Pessoa, a literary giant of Portugal, is buried in the Belém district’s Jerónimos Monastery. His modernist masterpiece, The Book of Disquiet, which was drawn from fragments found in a suitcase after he died in 1935, is partly a meditation on loss. It also suggests something profound about the Portuguese mindset and its combination of fatalism and expansiveness. In a poem from that collection, Tabacaria (The Tobacco Shop), he writes: “I’m nothing / I’ll never be anything / Apart from that, I have within me all the dreams of the world.”
At the World Heritage-listed Tower of Belém, built in the 1500s, that awareness of what lies beyond Portugal is on full display. A rhinoceros carved among the tower’s decoration is said to be Europe’s first representation of the animal in art. Because the Portuguese began sailing to Africa and then to much of the rest of the world so early, they were seeing and reporting back on parts of the world Europeans had yet to visit.
While the excesses of colonialism are now better understood, the Age of Discovery and the empire that ensued nonetheless represent a high point for Portugal and its culture. The Portuguese word saudade, which describes a feeling of longing or nostalgia that is not entirely painful, speaks to this. The past is never far away in Lisbon, as at the Convento do Carmo in the centre of town. Packed with parishioners on the Sunday morning of the great earthquake, the church was mostly destroyed. The caved-in roof was not replaced out of respect for the dead and an open-air space and lawn remains beneath a few soaring arches.

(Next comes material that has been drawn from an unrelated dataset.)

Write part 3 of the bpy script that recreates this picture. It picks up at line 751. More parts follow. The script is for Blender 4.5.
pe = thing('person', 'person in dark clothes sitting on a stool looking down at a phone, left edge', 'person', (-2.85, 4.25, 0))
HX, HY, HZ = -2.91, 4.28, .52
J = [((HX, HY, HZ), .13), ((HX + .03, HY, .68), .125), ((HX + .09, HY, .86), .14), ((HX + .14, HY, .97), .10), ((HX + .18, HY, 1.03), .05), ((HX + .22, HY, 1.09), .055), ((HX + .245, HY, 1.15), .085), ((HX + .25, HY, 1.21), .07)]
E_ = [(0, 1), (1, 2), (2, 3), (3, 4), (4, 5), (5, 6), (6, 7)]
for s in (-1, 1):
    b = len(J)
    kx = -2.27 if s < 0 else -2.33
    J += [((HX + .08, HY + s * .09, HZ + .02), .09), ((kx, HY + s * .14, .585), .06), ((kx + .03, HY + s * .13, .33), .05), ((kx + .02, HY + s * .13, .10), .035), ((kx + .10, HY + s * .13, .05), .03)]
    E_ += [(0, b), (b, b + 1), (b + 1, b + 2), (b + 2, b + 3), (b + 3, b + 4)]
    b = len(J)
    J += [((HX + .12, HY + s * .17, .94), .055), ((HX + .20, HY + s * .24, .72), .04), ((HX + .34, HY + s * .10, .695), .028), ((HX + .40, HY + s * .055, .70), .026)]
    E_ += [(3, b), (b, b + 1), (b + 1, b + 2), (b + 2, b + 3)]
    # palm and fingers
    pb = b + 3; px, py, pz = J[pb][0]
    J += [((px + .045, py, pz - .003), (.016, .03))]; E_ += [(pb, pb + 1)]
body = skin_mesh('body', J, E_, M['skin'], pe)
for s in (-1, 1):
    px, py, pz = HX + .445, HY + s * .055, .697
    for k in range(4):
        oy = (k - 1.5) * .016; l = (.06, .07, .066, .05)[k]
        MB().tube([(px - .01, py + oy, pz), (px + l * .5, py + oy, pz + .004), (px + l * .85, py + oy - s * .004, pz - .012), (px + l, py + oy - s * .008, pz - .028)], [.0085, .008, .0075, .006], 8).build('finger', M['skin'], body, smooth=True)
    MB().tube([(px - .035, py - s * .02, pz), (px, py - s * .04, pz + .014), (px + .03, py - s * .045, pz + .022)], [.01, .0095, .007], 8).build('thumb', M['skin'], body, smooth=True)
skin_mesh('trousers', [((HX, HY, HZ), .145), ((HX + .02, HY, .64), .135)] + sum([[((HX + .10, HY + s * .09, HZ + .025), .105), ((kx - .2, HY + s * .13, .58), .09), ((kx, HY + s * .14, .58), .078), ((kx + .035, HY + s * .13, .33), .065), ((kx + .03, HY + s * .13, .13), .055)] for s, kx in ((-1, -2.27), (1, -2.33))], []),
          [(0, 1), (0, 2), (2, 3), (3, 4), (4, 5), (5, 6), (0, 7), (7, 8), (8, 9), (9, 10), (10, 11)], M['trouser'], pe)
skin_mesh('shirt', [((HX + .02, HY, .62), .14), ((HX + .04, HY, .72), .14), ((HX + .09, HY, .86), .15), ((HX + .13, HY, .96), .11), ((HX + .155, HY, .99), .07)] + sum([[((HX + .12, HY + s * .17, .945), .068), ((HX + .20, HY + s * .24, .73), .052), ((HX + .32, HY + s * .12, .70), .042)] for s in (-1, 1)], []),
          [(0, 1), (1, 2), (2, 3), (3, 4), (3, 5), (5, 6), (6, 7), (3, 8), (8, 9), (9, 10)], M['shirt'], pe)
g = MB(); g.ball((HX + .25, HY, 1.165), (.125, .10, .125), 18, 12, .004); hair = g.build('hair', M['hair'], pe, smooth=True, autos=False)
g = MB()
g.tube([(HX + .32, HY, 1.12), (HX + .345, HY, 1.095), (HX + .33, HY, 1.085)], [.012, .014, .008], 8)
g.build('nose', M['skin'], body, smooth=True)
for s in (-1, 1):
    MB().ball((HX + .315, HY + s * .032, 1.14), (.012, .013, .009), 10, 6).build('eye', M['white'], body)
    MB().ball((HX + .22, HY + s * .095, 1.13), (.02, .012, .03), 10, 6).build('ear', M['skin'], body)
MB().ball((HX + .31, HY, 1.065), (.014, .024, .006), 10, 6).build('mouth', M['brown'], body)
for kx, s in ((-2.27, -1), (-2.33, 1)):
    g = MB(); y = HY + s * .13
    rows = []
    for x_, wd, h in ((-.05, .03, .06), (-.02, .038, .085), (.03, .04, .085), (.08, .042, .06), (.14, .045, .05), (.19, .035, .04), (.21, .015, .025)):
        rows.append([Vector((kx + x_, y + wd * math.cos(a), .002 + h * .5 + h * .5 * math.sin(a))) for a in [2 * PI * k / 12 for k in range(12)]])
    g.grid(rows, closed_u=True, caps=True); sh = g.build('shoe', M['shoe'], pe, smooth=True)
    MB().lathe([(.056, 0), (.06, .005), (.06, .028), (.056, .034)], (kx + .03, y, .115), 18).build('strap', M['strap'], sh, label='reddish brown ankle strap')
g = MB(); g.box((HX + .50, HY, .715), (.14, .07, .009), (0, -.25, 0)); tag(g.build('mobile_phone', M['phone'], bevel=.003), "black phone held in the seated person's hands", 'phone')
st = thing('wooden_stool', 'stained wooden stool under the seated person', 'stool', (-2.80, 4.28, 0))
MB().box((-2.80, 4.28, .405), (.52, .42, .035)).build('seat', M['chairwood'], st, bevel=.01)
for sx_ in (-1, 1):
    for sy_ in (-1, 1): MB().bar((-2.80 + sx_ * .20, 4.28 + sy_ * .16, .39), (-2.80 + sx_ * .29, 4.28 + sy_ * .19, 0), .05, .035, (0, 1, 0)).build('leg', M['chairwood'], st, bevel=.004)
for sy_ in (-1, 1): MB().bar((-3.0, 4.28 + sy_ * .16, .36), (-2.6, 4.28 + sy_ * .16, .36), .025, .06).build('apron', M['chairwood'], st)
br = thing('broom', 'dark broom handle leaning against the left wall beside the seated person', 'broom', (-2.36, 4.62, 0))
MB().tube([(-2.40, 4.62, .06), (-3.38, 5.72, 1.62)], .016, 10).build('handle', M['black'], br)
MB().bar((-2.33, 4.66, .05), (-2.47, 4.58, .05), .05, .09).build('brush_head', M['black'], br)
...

Featured on plaques throughout the city, and as formative to Portugal’s sense of self as Dorothea Mackellar’s My Country is to Australians, is Sophia de Mello Breyner Andresen’s poem Lisboa, after the capital’s Portuguese name. “Lisbon cruelly built next to its own absence,” it goes, and try not to think of these words when you see Sé, the city cathedral – and then learn it was built in the 12th century on the site of what was a grand mosque, itself constructed over Roman ruins.
Such deep thoughts require sustenance. Fernando Pessoa’s favourite cafe happened to be what is now Lisbon’s oldest: the Martinho da Arcada, across from the arch. Even the city’s buzziest restaurant, Pica-Pau, is haunted by ghosts as it pays homage to traditional Portuguese cooking. (The name is a working-class bar snack of meat cubes in beer sauce.) On a lovely patio you can opt for gizzard stew, or the restaurant’s spin on Portugal’s national dish, salt cod, this time fried into crispy cakes. Naturally, the city boasts 17 Michelin-starred restaurants. Still, the only food you simply must eat is the ubiquitous pastel de nata, or custard tart.
Swiss by birth, Pascal Mercier nonetheless wrote perhaps the most celebrated novel about the Portuguese capital, Night Train to Lisbon. In that book, Mercier wrote, “life is not what we live; it is what we imagine we are living”. Those lines are never more blurred than in Lisbon, a city devoted to imagining.